- **Task to complete**: Repeat exactly what appears from the opening line of the listing to the line with "SC.camera = cam", inclusive.

....

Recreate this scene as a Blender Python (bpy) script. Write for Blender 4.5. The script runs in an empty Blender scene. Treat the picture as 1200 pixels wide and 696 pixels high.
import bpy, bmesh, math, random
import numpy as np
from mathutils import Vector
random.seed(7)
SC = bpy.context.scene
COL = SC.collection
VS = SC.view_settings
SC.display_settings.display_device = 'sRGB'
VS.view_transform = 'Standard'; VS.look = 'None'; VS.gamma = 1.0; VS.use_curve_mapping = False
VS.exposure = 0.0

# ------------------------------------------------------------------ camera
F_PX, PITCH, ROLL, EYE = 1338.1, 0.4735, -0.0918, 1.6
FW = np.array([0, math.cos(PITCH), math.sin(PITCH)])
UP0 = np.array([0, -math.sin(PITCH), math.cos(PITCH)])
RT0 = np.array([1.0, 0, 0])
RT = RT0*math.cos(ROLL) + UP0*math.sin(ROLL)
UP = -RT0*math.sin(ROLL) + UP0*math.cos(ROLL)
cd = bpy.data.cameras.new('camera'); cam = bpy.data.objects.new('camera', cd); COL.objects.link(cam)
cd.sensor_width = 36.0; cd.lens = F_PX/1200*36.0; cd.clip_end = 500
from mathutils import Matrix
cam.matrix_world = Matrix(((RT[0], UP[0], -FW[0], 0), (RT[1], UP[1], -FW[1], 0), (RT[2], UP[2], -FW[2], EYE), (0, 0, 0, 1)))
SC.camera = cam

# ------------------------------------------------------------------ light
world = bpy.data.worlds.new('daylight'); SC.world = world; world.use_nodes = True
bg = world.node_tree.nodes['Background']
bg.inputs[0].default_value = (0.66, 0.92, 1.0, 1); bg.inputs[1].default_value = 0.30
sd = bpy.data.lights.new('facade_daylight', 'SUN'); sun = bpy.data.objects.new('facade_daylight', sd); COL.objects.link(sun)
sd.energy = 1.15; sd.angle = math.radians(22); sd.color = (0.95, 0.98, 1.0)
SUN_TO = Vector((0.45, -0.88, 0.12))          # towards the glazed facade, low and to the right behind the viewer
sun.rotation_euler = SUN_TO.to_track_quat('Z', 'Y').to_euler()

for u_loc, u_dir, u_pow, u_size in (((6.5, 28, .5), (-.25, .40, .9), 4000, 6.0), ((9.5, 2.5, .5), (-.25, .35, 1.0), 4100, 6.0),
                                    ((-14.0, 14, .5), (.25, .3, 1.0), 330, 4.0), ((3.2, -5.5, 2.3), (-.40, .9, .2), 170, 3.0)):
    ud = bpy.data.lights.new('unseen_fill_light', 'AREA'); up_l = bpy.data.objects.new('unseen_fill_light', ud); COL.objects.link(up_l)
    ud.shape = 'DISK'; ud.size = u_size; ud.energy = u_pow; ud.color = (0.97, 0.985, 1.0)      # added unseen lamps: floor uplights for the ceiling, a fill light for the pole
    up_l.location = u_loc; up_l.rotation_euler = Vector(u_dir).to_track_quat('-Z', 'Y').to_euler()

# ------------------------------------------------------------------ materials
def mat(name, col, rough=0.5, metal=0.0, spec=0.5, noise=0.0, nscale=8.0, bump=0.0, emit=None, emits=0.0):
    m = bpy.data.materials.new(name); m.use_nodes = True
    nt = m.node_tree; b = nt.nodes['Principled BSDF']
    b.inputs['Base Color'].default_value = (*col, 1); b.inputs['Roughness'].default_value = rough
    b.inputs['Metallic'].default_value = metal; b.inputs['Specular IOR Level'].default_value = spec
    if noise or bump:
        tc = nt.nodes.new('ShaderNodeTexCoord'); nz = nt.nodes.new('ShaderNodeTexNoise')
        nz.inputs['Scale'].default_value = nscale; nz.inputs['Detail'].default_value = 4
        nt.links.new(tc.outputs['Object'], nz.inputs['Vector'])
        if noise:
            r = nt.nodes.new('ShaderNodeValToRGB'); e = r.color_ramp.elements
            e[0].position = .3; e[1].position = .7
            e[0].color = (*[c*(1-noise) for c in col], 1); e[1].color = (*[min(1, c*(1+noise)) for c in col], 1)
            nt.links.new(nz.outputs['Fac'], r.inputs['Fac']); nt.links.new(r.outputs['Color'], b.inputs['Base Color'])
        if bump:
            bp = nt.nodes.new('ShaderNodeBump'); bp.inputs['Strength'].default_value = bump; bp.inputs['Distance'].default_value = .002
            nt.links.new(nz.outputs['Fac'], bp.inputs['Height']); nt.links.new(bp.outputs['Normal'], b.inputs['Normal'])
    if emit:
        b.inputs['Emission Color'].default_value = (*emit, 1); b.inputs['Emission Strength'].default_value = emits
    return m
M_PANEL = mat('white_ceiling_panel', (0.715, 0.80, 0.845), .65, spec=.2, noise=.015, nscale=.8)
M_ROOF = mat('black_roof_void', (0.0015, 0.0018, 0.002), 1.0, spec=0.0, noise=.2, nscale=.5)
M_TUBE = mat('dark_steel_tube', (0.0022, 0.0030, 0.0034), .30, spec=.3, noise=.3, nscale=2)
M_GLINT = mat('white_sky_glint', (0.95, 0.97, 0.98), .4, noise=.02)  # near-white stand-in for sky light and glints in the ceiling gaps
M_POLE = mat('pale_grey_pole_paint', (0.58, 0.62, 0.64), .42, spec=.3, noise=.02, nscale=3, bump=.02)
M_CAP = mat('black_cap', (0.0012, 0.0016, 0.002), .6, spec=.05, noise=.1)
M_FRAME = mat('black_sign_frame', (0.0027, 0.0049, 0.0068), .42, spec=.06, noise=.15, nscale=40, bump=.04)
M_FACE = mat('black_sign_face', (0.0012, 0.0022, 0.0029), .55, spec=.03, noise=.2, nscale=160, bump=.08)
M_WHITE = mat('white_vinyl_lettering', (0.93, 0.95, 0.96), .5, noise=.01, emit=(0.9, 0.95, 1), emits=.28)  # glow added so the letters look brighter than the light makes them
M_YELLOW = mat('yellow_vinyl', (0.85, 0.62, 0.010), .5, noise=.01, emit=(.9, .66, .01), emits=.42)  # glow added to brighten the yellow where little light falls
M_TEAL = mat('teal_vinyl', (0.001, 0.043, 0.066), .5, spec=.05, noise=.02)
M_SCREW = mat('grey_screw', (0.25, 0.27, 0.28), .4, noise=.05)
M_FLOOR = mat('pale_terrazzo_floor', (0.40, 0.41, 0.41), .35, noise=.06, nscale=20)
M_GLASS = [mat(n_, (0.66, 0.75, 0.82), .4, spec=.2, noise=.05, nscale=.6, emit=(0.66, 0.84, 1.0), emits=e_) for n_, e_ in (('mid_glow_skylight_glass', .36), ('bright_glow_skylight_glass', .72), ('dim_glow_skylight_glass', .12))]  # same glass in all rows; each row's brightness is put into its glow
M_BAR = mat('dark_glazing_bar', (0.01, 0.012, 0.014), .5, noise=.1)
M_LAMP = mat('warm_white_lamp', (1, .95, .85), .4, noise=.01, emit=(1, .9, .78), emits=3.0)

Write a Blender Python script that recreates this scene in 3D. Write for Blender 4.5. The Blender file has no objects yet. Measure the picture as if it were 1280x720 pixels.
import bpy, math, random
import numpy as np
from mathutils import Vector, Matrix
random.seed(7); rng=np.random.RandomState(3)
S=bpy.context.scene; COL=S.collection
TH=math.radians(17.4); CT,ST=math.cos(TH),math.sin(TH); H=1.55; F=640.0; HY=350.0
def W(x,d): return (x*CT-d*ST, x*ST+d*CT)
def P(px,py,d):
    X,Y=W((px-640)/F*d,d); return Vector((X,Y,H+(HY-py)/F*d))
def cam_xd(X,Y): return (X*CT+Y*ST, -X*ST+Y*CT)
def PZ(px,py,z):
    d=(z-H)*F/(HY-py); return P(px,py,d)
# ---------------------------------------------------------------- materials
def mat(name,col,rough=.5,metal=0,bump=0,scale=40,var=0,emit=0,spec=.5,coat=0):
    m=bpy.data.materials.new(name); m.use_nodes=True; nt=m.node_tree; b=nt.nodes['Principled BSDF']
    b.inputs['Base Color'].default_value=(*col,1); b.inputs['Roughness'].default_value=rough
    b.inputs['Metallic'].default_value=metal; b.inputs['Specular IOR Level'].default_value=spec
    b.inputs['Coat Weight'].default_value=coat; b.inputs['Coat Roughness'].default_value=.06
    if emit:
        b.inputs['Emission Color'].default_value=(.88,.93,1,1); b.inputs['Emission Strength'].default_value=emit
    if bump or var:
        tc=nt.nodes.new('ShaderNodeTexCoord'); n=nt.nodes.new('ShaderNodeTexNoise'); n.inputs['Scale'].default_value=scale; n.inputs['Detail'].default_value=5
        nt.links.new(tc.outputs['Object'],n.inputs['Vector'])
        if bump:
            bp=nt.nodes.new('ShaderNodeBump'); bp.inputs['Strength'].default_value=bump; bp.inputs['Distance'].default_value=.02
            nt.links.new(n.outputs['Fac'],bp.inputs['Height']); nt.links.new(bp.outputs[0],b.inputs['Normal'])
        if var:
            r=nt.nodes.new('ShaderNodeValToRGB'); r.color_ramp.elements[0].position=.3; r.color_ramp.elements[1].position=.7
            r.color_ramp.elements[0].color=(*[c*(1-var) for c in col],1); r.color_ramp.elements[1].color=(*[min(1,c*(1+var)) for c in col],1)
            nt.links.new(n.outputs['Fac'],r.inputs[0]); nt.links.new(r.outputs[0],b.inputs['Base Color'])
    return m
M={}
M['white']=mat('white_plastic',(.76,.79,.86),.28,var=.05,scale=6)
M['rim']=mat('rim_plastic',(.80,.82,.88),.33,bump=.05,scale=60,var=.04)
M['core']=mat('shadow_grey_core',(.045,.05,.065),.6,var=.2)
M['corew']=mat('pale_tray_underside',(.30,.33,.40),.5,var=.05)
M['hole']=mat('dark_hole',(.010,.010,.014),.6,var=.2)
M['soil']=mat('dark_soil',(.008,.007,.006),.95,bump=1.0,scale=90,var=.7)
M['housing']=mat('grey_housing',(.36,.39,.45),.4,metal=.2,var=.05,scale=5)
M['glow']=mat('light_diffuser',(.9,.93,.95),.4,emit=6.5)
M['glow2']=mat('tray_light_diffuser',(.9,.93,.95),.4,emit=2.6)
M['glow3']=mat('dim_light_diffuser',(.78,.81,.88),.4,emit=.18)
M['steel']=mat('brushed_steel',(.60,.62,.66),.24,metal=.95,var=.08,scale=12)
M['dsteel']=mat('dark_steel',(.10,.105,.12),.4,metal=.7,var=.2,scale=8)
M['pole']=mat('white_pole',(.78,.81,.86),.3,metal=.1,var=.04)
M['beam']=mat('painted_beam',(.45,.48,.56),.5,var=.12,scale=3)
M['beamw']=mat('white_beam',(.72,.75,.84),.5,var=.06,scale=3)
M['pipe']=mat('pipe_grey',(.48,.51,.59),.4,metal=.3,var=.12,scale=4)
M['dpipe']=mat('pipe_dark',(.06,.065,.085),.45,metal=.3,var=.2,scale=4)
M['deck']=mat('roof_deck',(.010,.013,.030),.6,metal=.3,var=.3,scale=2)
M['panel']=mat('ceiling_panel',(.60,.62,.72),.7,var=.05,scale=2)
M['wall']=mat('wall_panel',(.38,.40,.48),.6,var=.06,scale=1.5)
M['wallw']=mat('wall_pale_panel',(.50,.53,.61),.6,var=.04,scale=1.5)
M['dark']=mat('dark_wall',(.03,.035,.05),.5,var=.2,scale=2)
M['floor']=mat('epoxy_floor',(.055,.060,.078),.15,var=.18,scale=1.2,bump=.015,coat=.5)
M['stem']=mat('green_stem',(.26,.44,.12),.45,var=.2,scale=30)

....

- **Solution**:
Recreate this scene as a Blender Python (bpy) script. Write for Blender 4.5. The script runs in an empty Blender scene. Treat the picture as 1200 pixels wide and 696 pixels high.
import bpy, bmesh, math, random
import numpy as np
from mathutils import Vector
random.seed(7)
SC = bpy.context.scene
COL = SC.collection
VS = SC.view_settings
SC.display_settings.display_device = 'sRGB'
VS.view_transform = 'Standard'; VS.look = 'None'; VS.gamma = 1.0; VS.use_curve_mapping = False
VS.exposure = 0.0

# ------------------------------------------------------------------ camera
F_PX, PITCH, ROLL, EYE = 1338.1, 0.4735, -0.0918, 1.6
FW = np.array([0, math.cos(PITCH), math.sin(PITCH)])
UP0 = np.array([0, -math.sin(PITCH), math.cos(PITCH)])
RT0 = np.array([1.0, 0, 0])
RT = RT0*math.cos(ROLL) + UP0*math.sin(ROLL)
UP = -RT0*math.sin(ROLL) + UP0*math.cos(ROLL)
cd = bpy.data.cameras.new('camera'); cam = bpy.data.objects.new('camera', cd); COL.objects.link(cam)
cd.sensor_width = 36.0; cd.lens = F_PX/1200*36.0; cd.clip_end = 500
from mathutils import Matrix
cam.matrix_world = Matrix(((RT[0], UP[0], -FW[0], 0), (RT[1], UP[1], -FW[1], 0), (RT[2], UP[2], -FW[2], EYE), (0, 0, 0, 1)))
SC.camera = cam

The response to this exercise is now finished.